I am currently reading
The Four Agreements as recommended by Coach Krista well over a year ago.
My "to read" list is long and varied, and frankly, anything in Kindle
version is much more likely to be read. My iPad goes with me most places
and is a multitasking tool,
and it is its own light source which
helps me be able to read before bed since that light doesn't wake the
hubby. Regardless, I recently decided to bump it up in the list and have
been glad that I did.
The four agreements are simple.
1. Be impeccable with your word.
2. Don't take anything personally. i.e. Nothing is personal.
3. Don't make assumptions.
4. Do your best.
The book further elucidates these agreements in a way that is a bit
"froo-froo" but is valuable nonetheless when read with an open mind.
The first agreement is described as the most important, and when it's
fully explained, I can see where it could be. To be "impeccable" with
one's word on the surface seems to mean to always be honest, and while
I'm sure that's included in its scope, basically, it intends to say to
always be positive with your word--even the "words" in your
mind--because our words, our thoughts, are the things that create our
worlds. Miguel Ruiz explains that the words of those around us and the
rest of the world are what create our worlds from the very beginning.
For quite a long while, now, I've been working with the premise that
"With Out Thoughts We Create Our Worlds," a premise that I've heard all
my life, starting with my dad when I was a little girl. All the
different applications and translations of that, however, are still
coming to me over time, as is the depth of its truth. While reading
about the first agreement, I had another small revelation about the
power of words/thoughts and how they form our lives.
I have the distinct memory of being about six or seven years old and
asking my mom for gymnastics lessons. My asking for anything, especially
something so expensive, was unusual because we didn't have much money,
and I knew the expense would be a hard thing for my parents to spare. I
wanted those lessons, though, more than I had wanted just about
anything--ever--and in my heart I believed I could be more than just a
good gymnast. I could be a great one. I could, after all, turn better
cartwheels than any other girl in school
and do the splits in any way possible.
So in my memory, I am standing in the kitchen with the afternoon light
streaming through the window, looking up at my mom. I have just asked
her if I could take gymnastics lessons, and I am anxiously awaiting her
response when she says, "Oh honey, you're too fat to take gymnastics."
I told this story once in earshot of my mother, and she was appalled.
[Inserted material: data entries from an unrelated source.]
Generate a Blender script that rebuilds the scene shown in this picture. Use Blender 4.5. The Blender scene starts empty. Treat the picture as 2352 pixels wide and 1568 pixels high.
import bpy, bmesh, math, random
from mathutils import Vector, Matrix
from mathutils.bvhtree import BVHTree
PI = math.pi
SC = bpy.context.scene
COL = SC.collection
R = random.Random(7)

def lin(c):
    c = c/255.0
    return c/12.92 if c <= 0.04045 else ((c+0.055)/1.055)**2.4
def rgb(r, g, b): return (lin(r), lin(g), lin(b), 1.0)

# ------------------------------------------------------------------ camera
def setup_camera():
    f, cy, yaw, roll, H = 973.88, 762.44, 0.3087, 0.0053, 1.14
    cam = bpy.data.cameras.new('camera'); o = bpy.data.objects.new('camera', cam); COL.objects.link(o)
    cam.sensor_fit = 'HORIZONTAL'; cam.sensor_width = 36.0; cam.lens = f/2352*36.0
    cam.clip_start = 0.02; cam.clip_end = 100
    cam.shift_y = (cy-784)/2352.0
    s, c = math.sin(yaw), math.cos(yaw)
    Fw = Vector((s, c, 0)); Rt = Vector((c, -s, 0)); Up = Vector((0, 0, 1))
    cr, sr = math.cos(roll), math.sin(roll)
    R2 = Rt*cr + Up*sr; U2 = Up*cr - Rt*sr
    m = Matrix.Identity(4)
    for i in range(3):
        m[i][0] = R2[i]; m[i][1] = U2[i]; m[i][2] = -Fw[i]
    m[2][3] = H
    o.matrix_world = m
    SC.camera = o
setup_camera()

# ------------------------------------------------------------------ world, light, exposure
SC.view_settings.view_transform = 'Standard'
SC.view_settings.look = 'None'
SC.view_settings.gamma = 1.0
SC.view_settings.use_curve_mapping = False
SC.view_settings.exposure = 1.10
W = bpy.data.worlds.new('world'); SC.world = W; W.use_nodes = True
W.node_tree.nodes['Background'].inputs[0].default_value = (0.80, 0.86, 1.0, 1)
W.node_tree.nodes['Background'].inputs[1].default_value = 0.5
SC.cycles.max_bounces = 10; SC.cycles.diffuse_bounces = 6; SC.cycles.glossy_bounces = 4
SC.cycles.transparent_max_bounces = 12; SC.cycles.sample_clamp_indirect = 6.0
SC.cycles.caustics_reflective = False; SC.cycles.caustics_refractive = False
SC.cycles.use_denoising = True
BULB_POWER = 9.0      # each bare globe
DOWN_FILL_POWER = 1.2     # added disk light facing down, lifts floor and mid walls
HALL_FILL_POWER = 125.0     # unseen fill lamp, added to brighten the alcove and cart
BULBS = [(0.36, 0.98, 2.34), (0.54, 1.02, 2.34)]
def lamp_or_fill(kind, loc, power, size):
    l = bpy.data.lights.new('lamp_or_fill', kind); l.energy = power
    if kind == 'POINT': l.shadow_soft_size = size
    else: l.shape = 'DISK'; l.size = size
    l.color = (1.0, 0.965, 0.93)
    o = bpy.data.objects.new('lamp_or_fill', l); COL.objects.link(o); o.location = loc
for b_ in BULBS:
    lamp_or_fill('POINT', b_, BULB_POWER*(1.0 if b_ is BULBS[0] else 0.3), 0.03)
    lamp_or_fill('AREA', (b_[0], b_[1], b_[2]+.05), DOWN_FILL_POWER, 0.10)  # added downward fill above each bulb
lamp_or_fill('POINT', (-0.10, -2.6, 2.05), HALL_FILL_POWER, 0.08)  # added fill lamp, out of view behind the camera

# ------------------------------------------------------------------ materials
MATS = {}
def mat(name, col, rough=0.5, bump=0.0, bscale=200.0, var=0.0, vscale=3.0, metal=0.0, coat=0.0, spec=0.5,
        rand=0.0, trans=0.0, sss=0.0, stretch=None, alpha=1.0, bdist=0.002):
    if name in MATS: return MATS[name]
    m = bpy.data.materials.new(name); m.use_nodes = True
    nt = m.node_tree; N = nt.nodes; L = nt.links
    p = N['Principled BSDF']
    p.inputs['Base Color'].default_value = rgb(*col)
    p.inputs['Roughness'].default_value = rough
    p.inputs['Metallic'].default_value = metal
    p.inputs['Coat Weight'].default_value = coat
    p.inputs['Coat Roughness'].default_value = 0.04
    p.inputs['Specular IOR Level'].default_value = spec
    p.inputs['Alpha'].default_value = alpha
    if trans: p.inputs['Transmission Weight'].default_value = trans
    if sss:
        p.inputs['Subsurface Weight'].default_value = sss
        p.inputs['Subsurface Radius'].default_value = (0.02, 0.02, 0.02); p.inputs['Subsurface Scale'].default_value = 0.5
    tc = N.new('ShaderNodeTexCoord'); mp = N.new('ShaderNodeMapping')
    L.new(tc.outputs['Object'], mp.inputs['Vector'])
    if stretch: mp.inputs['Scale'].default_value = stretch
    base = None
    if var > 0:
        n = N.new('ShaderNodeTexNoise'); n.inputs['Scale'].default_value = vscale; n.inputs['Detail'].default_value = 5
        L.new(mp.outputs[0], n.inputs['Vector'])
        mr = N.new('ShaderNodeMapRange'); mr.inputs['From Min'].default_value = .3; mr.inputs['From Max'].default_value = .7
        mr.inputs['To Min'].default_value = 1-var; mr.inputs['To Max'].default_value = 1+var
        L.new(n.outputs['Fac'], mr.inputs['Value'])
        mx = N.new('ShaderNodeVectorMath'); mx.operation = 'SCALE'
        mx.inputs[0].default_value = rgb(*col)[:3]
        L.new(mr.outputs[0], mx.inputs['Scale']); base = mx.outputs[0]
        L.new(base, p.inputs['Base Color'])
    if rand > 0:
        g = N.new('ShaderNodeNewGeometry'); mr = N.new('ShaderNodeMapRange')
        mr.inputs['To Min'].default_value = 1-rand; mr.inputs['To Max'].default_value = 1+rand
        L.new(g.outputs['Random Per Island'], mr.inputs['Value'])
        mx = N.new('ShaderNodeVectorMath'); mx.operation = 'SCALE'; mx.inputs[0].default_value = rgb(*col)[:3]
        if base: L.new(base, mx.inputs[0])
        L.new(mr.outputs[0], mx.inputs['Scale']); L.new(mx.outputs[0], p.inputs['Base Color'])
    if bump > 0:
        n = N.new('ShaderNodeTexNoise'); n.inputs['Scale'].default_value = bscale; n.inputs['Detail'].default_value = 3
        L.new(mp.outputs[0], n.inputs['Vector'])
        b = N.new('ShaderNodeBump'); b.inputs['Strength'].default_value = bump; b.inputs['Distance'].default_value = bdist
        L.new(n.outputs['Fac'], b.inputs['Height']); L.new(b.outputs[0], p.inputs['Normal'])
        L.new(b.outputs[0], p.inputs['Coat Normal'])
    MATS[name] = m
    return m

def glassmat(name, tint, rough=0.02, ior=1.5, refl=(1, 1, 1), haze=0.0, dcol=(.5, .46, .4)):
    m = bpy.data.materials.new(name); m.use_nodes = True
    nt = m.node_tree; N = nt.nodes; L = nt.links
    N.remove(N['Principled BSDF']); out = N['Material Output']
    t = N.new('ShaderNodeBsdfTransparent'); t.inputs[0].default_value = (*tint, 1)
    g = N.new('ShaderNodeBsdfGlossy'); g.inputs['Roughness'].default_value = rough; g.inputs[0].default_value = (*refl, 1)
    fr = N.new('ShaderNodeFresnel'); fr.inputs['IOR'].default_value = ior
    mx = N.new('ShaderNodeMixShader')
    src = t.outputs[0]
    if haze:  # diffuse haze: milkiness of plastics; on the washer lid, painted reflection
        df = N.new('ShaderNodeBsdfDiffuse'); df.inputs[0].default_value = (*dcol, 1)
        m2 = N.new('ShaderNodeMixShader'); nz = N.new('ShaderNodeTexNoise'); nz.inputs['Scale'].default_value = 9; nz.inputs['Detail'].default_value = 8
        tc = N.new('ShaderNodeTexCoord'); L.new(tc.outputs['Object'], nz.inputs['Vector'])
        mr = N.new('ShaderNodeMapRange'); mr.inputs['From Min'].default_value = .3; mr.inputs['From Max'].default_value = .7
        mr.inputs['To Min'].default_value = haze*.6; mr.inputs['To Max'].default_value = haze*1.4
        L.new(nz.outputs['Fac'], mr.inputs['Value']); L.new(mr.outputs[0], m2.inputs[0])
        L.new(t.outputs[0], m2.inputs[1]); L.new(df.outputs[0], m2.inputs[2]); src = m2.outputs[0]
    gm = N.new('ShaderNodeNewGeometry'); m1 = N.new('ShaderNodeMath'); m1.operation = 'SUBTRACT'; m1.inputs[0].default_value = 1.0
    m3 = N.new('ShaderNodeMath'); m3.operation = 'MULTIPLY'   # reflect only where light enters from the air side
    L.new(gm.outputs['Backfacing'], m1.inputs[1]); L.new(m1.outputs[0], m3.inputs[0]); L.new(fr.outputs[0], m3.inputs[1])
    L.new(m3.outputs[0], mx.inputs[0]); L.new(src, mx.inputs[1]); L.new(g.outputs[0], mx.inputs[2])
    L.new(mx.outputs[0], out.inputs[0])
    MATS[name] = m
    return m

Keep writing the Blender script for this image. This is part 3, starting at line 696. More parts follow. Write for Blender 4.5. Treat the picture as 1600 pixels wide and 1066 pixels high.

She swore that there was no way she would ever tell me such a thing. My
argument always was, "How could I have just made up such a clear
memory?" In her defense, she did always seem to believe in my
capabilities despite her seemingly endless pessimism. Whether it was a
true memory or not, it was a part of my reality, and I am beginning to
wonder if that moment shaped my future more than I have previously
thought.
Maybe my "I'm a jump retard," "I'm not an athlete," "I'm a chubling" thoughts were seeded in that six or seven year old girl.